Elizabeth Ashbridge revealed details of her remarkable life in her autobiography, Some Account of the Fore Part of the Life of Elizabeth Ashbridge...Written by her own Hand many years ago (1754).
Elizabeth Ashbridge Born in England
Daughter of devout Church of England members Thomas and Mary (Sampson) Ashbridge, Elizabeth was born in Middlewich, Cheshire, England in 1713. At age 14, in rebellion against her authoritarian father, she eloped with a miserly older man who died within a few months. When her father refused Elizabeth’s return to the family, Mary sent her widowed daughter to live for five years with Quaker relatives in Dublin, Ireland.
Indentured Servant in the Colonies
An indentured servant, Elizabeth arrived in New York July 15, 1732, and suffered such terrible miseries during the following years that she considered ending her life. A fine dancer and singer, she accepted an invitation to join a playhouse company in New York in order to earn some money. Upon receiving word from her family in England, Elizabeth considered her father’s forgiveness of her transgression and then refused his invitation to return to her childhood home.

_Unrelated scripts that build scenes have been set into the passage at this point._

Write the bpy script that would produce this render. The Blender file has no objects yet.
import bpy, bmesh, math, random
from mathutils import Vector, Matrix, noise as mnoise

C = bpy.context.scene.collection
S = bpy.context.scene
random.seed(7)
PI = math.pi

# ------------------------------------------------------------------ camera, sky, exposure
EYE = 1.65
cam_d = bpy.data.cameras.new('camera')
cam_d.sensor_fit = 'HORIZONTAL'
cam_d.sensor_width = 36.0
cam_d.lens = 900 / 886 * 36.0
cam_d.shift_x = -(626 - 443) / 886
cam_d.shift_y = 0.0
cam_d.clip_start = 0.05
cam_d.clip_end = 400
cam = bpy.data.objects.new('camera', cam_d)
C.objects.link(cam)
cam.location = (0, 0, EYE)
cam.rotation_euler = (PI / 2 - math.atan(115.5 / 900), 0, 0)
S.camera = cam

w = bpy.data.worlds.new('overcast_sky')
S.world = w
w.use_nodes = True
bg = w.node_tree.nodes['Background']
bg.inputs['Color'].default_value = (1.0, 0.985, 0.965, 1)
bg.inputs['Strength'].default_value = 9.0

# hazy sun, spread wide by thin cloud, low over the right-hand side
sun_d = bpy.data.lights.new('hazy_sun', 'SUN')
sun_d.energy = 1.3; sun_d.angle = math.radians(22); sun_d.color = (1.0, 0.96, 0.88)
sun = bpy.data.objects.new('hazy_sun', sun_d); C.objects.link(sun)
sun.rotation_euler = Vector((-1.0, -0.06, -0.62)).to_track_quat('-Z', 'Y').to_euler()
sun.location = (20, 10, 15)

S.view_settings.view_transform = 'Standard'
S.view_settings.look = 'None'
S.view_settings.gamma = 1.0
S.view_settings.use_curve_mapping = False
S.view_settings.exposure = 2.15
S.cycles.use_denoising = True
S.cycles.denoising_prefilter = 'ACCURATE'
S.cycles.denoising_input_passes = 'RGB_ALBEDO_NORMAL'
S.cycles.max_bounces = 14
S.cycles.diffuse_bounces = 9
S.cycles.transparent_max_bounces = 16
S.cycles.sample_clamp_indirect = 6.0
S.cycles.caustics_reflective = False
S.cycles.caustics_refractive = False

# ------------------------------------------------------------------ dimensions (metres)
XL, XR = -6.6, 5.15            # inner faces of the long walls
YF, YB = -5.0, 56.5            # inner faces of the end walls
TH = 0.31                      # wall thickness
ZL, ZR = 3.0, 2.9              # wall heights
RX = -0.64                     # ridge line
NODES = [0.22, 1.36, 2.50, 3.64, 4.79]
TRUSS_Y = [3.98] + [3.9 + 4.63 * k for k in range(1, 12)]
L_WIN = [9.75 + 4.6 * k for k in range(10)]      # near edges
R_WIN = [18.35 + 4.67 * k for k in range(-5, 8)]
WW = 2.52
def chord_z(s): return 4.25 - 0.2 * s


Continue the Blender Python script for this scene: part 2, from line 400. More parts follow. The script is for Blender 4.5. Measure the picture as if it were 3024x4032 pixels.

Fervently independent, she used her earnings to secure her freedom from her very cruel master who presented himself as a religious man, but whose behaviour had confirmed her growing sense that with many people, apparent piety was actually hypocrisy. A free woman, Elizabeth married a suitor named Sullivan, a teacher who loved her vivaciousness and her dancing.
Spiritual Mission
In her autobiography, Elizabeth speaks of the journey from her Long Island home to Philadelphia where she visited relatives who were Quakers. During earlier her stay in Ireland with a family of Quakers, she had not read any of the material available in the home, as she believed that they denied the scriptures and all holy ordinances, and followed the words written in George Fox’s Journal.
At the home of her aunt and uncle, Elizabeth became tearful while reading a Quaker’s book, and began to feel drawn to the eloquence and beauty of the faith. Though her opinion of the people she had criticized changed immediately, she believed that she was “in danger of being deluded”. For several weeks, she did not read another of their books, but attended a meeting with her aunt and uncle, and within a few weeks, believed that she should join the society.
Hired to keep school, she wrote to her husband, but did not tell him of her intentions. Having heard that his wife had ‘turned Quaker’, Sullivan stated, “I had rather have heard she was dead, well as I love her; for, if it be so, all my comfort is gone.” He went into a rage when she greeted him with, “My dear, I am glad to see thee”, and refused to accept that his once light-hearted wife had become a somber, self-directed woman.
Forced to Leave the Quakers
Refusing to stay among the Society of Friends (Quakers), Sullivan found employment and lodging in the home of a churchwarden who bitterly opposed the Friends. He then travelled thirty miles to fetch his wife who felt despair when the two men reviled all matters pertaining to the Quakers. Unable to dissuade her, Sullivan sought help of a Church of England priest who knew that Elizabeth was a certified member of the Church.
Without opportunity to say goodbye to her relations, Elizabeth travelled to Philadelphia with Sullivan where she became the object of derision when he announced that she was a Quaker. When she refused to dance for her husband, he pulled her around the room until the fiddler stopped playing and demanded that he let her alone. Despite her husband’s warnings that he would harm her if she attended meetings, Elizabeth continued to do so. During one of their many confrontations, she stated that it was her duty to be a Quaker, and he realized that he could not overthrow her beliefs if they were of God.
Ultimately, Elizabeth became a minister with the Quakers, and Sullivan died after enlisting in the army. Some years later, she married well-known Chester County, Pennsylvania Quaker Aaron Ashbridge. In 1755, Elizabeth Ashbridge died while visiting Quakers in Kilnock, County of Carlow, Ireland.